| OBJECTIVE |
Write out the listing beneath this instruction in its entirety, exactly as it reads.

**********

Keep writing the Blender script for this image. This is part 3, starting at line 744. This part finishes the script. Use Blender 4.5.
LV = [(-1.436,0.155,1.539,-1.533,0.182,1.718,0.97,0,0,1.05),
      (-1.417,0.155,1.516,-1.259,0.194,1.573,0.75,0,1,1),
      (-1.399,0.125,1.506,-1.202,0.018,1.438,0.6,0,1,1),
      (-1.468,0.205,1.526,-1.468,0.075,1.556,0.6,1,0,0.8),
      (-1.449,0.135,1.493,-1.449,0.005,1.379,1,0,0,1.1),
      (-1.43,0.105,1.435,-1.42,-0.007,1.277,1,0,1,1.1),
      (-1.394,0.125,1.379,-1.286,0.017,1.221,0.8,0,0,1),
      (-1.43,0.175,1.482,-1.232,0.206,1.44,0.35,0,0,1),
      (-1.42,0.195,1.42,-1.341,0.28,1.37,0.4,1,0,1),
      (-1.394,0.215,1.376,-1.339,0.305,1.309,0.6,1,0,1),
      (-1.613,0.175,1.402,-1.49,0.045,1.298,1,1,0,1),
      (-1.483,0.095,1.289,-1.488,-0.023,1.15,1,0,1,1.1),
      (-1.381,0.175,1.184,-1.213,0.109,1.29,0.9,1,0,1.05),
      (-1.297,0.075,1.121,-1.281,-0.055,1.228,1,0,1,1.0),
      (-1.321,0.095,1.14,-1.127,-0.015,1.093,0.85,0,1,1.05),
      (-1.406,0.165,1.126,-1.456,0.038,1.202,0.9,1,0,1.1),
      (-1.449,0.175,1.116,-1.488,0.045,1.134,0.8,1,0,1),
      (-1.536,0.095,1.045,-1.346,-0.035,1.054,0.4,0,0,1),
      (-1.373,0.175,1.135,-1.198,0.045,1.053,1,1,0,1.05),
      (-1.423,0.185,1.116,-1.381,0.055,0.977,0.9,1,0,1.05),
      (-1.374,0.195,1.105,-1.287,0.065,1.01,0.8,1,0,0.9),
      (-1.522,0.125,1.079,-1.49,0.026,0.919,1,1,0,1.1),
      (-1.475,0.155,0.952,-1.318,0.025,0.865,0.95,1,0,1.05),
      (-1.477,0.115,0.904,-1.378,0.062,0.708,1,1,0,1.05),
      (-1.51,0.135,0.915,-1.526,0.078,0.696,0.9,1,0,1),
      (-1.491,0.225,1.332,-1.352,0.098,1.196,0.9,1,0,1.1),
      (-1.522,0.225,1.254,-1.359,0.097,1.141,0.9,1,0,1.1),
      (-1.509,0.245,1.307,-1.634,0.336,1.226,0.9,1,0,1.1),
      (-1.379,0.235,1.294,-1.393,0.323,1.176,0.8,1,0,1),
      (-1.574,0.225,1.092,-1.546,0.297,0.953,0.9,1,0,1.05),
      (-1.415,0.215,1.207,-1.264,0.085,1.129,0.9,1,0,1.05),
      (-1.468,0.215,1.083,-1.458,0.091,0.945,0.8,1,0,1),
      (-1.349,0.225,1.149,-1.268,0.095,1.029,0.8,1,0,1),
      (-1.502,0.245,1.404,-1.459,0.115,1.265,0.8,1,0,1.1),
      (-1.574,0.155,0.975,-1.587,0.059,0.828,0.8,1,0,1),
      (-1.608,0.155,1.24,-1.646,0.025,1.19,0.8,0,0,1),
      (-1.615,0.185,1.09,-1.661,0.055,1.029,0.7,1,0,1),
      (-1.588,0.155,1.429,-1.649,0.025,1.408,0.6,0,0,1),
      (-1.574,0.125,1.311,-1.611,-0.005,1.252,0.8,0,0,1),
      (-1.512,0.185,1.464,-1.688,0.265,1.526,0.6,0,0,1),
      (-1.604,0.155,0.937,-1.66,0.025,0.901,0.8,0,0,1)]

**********

| CORRECT ANSWER |
Keep writing the Blender script for this image. This is part 3, starting at line 744. This part finishes the script. Use Blender 4.5.
LV = [(-1.436,0.155,1.539,-1.533,0.182,1.718,0.97,0,0,1.05),
      (-1.417,0.155,1.516,-1.259,0.194,1.573,0.75,0,1,1),
      (-1.399,0.125,1.506,-1.202,0.018,1.438,0.6,0,1,1),
      (-1.468,0.205,1.526,-1.468,0.075,1.556,0.6,1,0,0.8),
      (-1.449,0.135,1.493,-1.449,0.005,1.379,1,0,0,1.1),
      (-1.43,0.105,1.435,-1.42,-0.007,1.277,1,0,1,1.1),
      (-1.394,0.125,1.379,-1.286,0.017,1.221,0.8,0,0,1),
      (-1.43,0.175,1.482,-1.232,0.206,1.44,0.35,0,0,1),
      (-1.42,0.195,1.42,-1.341,0.28,1.37,0.4,1,0,1),
      (-1.394,0.215,1.376,-1.339,0.305,1.309,0.6,1,0,1),
      (-1.613,0.175,1.402,-1.49,0.045,1.298,1,1,0,1),
      (-1.483,0.095,1.289,-1.488,-0.023,1.15,1,0,1,1.1),
      (-1.381,0.175,1.184,-1.213,0.109,1.29,0.9,1,0,1.05),
      (-1.297,0.075,1.121,-1.281,-0.055,1.228,1,0,1,1.0),
      (-1.321,0.095,1.14,-1.127,-0.015,1.093,0.85,0,1,1.05),
      (-1.406,0.165,1.126,-1.456,0.038,1.202,0.9,1,0,1.1),
      (-1.449,0.175,1.116,-1.488,0.045,1.134,0.8,1,0,1),
      (-1.536,0.095,1.045,-1.346,-0.035,1.054,0.4,0,0,1),
      (-1.373,0.175,1.135,-1.198,0.045,1.053,1,1,0,1.05),
      (-1.423,0.185,1.116,-1.381,0.055,0.977,0.9,1,0,1.05),
      (-1.374,0.195,1.105,-1.287,0.065,1.01,0.8,1,0,0.9),
      (-1.522,0.125,1.079,-1.49,0.026,0.919,1,1,0,1.1),
      (-1.475,0.155,0.952,-1.318,0.025,0.865,0.95,1,0,1.05),
      (-1.477,0.115,0.904,-1.378,0.062,0.708,1,1,0,1.05),
      (-1.51,0.135,0.915,-1.526,0.078,0.696,0.9,1,0,1),
      (-1.491,0.225,1.332,-1.352,0.098,1.196,0.9,1,0,1.1),
      (-1.522,0.225,1.254,-1.359,0.097,1.141,0.9,1,0,1.1),
      (-1.509,0.245,1.307,-1.634,0.336,1.226,0.9,1,0,1.1),
      (-1.379,0.235,1.294,-1.393,0.323,1.176,0.8,1,0,1),
      (-1.574,0.225,1.092,-1.546,0.297,0.953,0.9,1,0,1.05),
      (-1.415,0.215,1.207,-1.264,0.085,1.129,0.9,1,0,1.05),
      (-1.468,0.215,1.083,-1.458,0.091,0.945,0.8,1,0,1),
      (-1.349,0.225,1.149,-1.268,0.095,1.029,0.8,1,0,1),
      (-1.502,0.245,1.404,-1.459,0.115,1.265,0.8,1,0,1.1),
      (-1.574,0.155,0.975,-1.587,0.059,0.828,0.8,1,0,1),
      (-1.608,0.155,1.24,-1.646,0.025,1.19,0.8,0,0,1),
      (-1.615,0.185,1.09,-1.661,0.055,1.029,0.7,1,0,1),
      (-1.588,0.155,1.429,-1.649,0.025,1.408,0.6,0,0,1),
      (-1.574,0.125,1.311,-1.611,-0.005,1.252,0.8,0,0,1),
      (-1.512,0.185,1.464,-1.688,0.265,1.526,0.6,0,0,1),
      (-1.604,0.155,0.937,-1.66,0.025,0.901,0.8,0,0,1)]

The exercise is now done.